Kulle

[70] Kulle - Matt Lemon Photography. All Rights Reserved.

Sculpture at Galerie Artisan. Berlin-Kreuzberg. Germany. © Matt Lemon Photography. All Rights Reserved.

Back in 2013, my sister and I happened upon this guy during a cycling tour through Kreuzberg, which, for better or for worse, has become one of Berlin’s most popular boroughs. Kreuzberg has long been a bastion for leftist activists and home to a diverse mix of people, including many families from a migrant background. While the Eastern part, Berlin SO 36, still looks quite the way it always has, the Western part, Kreuzberg 61, has undergone considerable gentrification. Not being a resident of 61 myself, I quite like to visit it once in a while to browse through postcards at Ararat, have coffee and cake at Mr. Minsch, eat goulash at G wie Goulasch, or hang out with one of my best friends at his shop Amphora [now closed]. For natives, however, 61 has changed to an extent where it is hardly recognisable, and living in the middle of a tourist attraction, where posh restaurants and expensive boutiques have replaced much of the original flair and culture, certainly doesn’t sit too well with them.

On our cycling tour, my sister and I stumbled upon Artisan Gallery at Solmsstraße, where artist Matthias Maßwig creates, exhibits and sells his sculptures, objects, paintings and collages.
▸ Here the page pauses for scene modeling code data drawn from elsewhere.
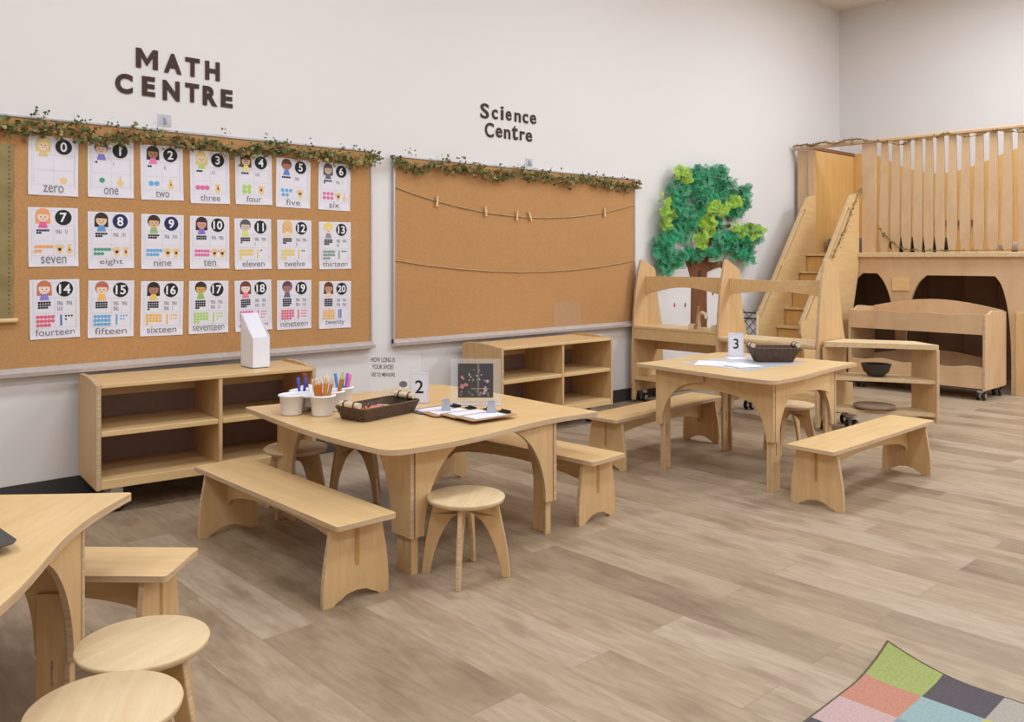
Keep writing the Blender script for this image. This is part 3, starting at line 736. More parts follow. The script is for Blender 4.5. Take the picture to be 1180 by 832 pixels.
# ------------------------------------------------------------------ baskets
def woven_tray(label, x, y, z, rz, L, W, H, flare=.02):
    t = thing('woven_basket', label, 'basket', (x, y, z), rz)
    mb = MB(); n = 14; rows = 6; SEG = []
    # wall as woven strips: wavy rings, inner and outer
    def ring(k, off):
        h = k/rows*H; e = flare*k/rows; a = L/2-flare+e+off; b = W/2-flare+e+off; r = .02
        pts = []
        for cx, cy, a0 in ((a-r, b-r, 0), (-a+r, b-r, 90), (-a+r, -b+r, 180), (a-r, -b+r, 270)):
            for j in range(5):
                tt = math.radians(a0+90*j/4); pts.append((cx+r*math.cos(tt), cy+r*math.sin(tt)))
        dense = []
        for i in range(len(pts)):
            p, q = pts[i], pts[(i+1) % len(pts)]
            m_ = SEG[i] if len(SEG) > i else max(1, int(math.dist(p, q)/.009))
            if len(SEG) <= i: SEG.append(m_)
            for j in range(m_): dense.append((p[0]+(q[0]-p[0])*j/m_, p[1]+(q[1]-p[1])*j/m_))
        return dense, h
    for off in (0, -.006):
        base = None; vs = []; fs = []
        for k in range(rows+1):
            d, h = ring(k, off)
            if base is None: base = len(d)
            while len(d) < base: d.append(d[-1])
            d = d[:base]
            for i, p in enumerate(d):
                wv = .0018*(1 if (i+k) % 2 else -1); l = math.hypot(*p) or 1
                vs.append((p[0]+p[0]/l*wv, p[1]+p[1]/l*wv, h))
        for k in range(rows):
            for i in range(base):
                j = (i+1) % base; f = (k*base+i, k*base+j, (k+1)*base+j, (k+1)*base+i)
                fs.append(f if off == 0 else tuple(reversed(f)))
        mb.add(vs, fs, 0)
    mb.box((0, 0, .004), (L-2*flare-.004, W-2*flare-.004, .006))
    mb.build('woven_body', 'basket', t)
    rim = []
    a, b, r = L/2-.003, W/2-.003, .02
    for cx, cy, a0 in ((a-r, b-r, 0), (-a+r, b-r, 90), (-a+r, -b+r, 180), (a-r, -b+r, 270)):
        for j in range(5): tt = math.radians(a0+90*j/4); rim.append((cx+r*math.cos(tt), cy+r*math.sin(tt), H))
    rim.append(rim[0]); mb = MB(); mb.tube(rim, .005, 8, cap=False); mb.build('rim', 'basket', t)
    for s in (-1, 1):
        xx = s*(L/2-.010)
        mb = MB(); mb.tube([(xx, -W*.30, H+.014), (xx, W*.30, H+.014)], .0125, 14); h = mb.build('wooden_handle', 'rollwood', t)
        for yy in (-W*.16, W*.16):
            mb = MB()
            ringp = [(xx+.0145*math.cos(2*PI*j/14), yy, H+.012+.0155*math.sin(2*PI*j/14)) for j in range(15)]
            mb.tube(ringp, .0035, 6, cap=False)
            mb.build('cane_binding', 'basket', h)
    return t
woven_tray('long dark woven tray of crayons with wooden roll handles on table two', 2.045, -1.432, .4875, math.radians(11), .34, .18, .052)
CR = [((224, 60, 40), 'red'), ((240, 130, 40), 'orange'), ((240, 210, 50), 'yellow'), ((200, 90, 150), 'pink'), ((120, 170, 70), 'green')]
random.seed(21)
for k in range(26):
    u = random.uniform(-.10, .09); v = random.uniform(-.045, .045)
    c, nm = CR[0] if u < -.05 and random.random() < .5 else CR[1] if u < 0 else CR[2] if random.random() < .6 else random.choice(CR)
    a = math.radians(11); ca, sa = math.cos(a), math.sin(a)
    mb = MB(); d = random.uniform(0, PI); l = .03
    mb.tube([(-l*math.cos(d), -l*math.sin(d), 0), (l*.8*math.cos(d), l*.8*math.sin(d), 0), (l*math.cos(d), l*math.sin(d), 0)], [.005, .005, .002], 8)
    o = mb.build('crayon', cm(c)); o.location = (2.045+u*ca-v*sa, -1.432+u*sa+v*ca, .4995+(k//9)*.0095+.0006)
    tag(o, '%s crayon lying in the long dark tray on table two' % nm, 'crayon', nm+' crayons in the dark tray')
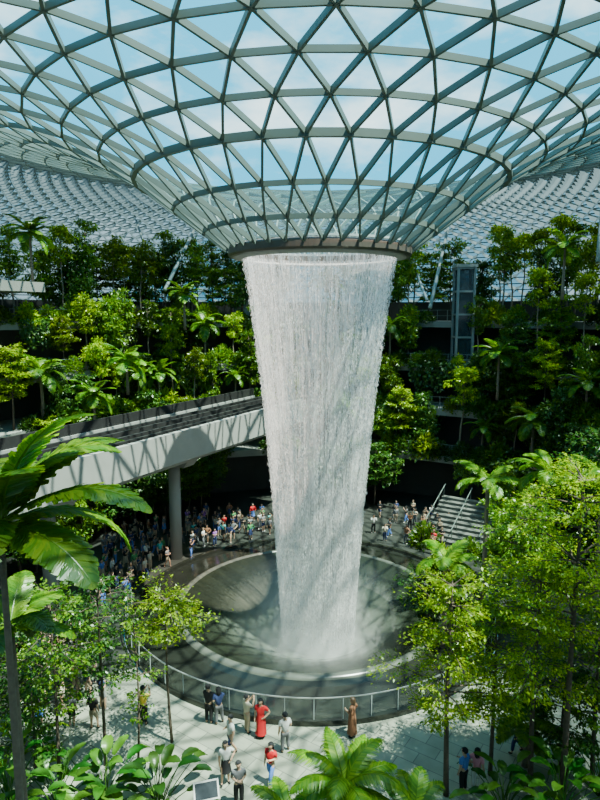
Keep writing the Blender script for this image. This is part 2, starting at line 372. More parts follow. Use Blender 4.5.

His favourite material to work with is wood, which he describes as particularly animate, just as his sculptures are, too. Maßwig particularly likes to create smooth surfaces from light-coloured woods to  caress one’s hands – so don’t be shy: touch them!

“Light and shadows play on their faces, they bent over or prance around, they love, they cry, they tell their stories. Those who integrate them into their lives, who adopt them as tenants into their homes, can experience every day how real they are. As you smile at them, cry with them, listen to them, or, most importantly, touch them, you will be touched by them.”

We didn’t adopt the guy, but his photo became the August sheet of my photo calendar. We named him Kulle, a name that was used in one of the adverts for Paech Bread Ltd., a former Berliner bakery whose adverts used Berlinerisch dialect to promote their product. One of them said: “Der Orje fragt den Kulle, haste nich ‘ne Paech-Brot-Stulle?” (Orje asks Kulle, don’t you have a Paech Bread sandwich for me?) But that’s a story for another day.